■ **Written request**: Only the lines from the start of the material through the line containing "strip window', 'curtain')" are to be extracted, exactly as they appear.

■ **Supplied information**:

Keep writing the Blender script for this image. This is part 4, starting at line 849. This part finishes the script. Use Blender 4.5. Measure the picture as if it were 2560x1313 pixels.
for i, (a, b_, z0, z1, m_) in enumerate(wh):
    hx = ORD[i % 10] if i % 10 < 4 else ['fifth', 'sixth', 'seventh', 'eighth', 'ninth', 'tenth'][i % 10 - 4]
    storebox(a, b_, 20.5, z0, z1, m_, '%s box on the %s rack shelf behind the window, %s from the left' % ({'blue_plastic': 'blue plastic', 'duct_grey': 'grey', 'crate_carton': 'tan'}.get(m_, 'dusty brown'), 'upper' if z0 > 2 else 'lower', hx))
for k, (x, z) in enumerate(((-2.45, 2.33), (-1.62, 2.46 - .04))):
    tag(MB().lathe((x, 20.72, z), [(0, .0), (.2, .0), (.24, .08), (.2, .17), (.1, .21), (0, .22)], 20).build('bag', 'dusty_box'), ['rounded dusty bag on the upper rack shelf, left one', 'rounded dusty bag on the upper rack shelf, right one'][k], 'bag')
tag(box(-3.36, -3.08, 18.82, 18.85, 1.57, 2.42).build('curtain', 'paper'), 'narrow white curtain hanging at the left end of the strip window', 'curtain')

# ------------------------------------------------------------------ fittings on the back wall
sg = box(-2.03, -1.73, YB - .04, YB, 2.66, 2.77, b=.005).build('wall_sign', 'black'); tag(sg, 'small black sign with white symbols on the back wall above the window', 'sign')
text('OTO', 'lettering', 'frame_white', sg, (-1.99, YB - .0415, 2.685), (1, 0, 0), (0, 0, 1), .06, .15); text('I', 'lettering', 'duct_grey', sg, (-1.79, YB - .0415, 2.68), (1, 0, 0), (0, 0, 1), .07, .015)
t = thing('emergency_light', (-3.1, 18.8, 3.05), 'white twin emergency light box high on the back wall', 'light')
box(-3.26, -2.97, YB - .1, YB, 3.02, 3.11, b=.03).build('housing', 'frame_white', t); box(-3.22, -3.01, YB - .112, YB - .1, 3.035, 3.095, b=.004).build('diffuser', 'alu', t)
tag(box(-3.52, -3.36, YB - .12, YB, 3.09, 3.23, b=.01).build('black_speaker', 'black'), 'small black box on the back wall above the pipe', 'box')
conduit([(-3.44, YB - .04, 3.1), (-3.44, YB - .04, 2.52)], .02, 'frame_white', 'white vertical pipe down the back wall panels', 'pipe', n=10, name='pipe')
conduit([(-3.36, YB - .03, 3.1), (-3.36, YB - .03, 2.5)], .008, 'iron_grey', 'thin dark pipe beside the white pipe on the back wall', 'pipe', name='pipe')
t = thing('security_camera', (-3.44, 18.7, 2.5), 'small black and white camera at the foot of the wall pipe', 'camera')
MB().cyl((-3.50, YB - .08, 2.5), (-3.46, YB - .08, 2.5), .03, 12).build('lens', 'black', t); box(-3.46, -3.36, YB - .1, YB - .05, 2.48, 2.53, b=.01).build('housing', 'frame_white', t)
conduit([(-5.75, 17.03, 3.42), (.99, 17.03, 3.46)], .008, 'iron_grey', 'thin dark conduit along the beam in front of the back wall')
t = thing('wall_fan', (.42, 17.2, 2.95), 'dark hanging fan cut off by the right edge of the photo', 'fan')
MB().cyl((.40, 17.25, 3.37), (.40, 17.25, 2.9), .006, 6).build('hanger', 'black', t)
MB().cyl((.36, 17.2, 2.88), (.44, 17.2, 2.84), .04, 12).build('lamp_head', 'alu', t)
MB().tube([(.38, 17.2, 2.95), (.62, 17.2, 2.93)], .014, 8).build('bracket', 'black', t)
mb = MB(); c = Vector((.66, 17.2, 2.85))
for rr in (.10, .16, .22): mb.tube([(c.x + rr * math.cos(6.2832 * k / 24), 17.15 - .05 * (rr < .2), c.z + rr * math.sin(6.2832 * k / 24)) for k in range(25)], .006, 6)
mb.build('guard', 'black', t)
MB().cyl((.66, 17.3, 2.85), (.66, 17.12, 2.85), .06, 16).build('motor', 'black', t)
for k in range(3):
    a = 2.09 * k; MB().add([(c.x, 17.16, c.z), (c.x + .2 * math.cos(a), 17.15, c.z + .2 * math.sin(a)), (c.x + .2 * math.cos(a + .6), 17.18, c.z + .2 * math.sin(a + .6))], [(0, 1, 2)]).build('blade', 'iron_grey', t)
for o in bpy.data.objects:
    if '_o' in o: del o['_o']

■ **Completed task**:
Keep writing the Blender script for this image. This is part 4, starting at line 849. This part finishes the script. Use Blender 4.5. Measure the picture as if it were 2560x1313 pixels.
for i, (a, b_, z0, z1, m_) in enumerate(wh):
    hx = ORD[i % 10] if i % 10 < 4 else ['fifth', 'sixth', 'seventh', 'eighth', 'ninth', 'tenth'][i % 10 - 4]
    storebox(a, b_, 20.5, z0, z1, m_, '%s box on the %s rack shelf behind the window, %s from the left' % ({'blue_plastic': 'blue plastic', 'duct_grey': 'grey', 'crate_carton': 'tan'}.get(m_, 'dusty brown'), 'upper' if z0 > 2 else 'lower', hx))
for k, (x, z) in enumerate(((-2.45, 2.33), (-1.62, 2.46 - .04))):
    tag(MB().lathe((x, 20.72, z), [(0, .0), (.2, .0), (.24, .08), (.2, .17), (.1, .21), (0, .22)], 20).build('bag', 'dusty_box'), ['rounded dusty bag on the upper rack shelf, left one', 'rounded dusty bag on the upper rack shelf, right one'][k], 'bag')
tag(box(-3.36, -3.08, 18.82, 18.85, 1.57, 2.42).build('curtain', 'paper'), 'narrow white curtain hanging at the left end of the strip window', 'curtain')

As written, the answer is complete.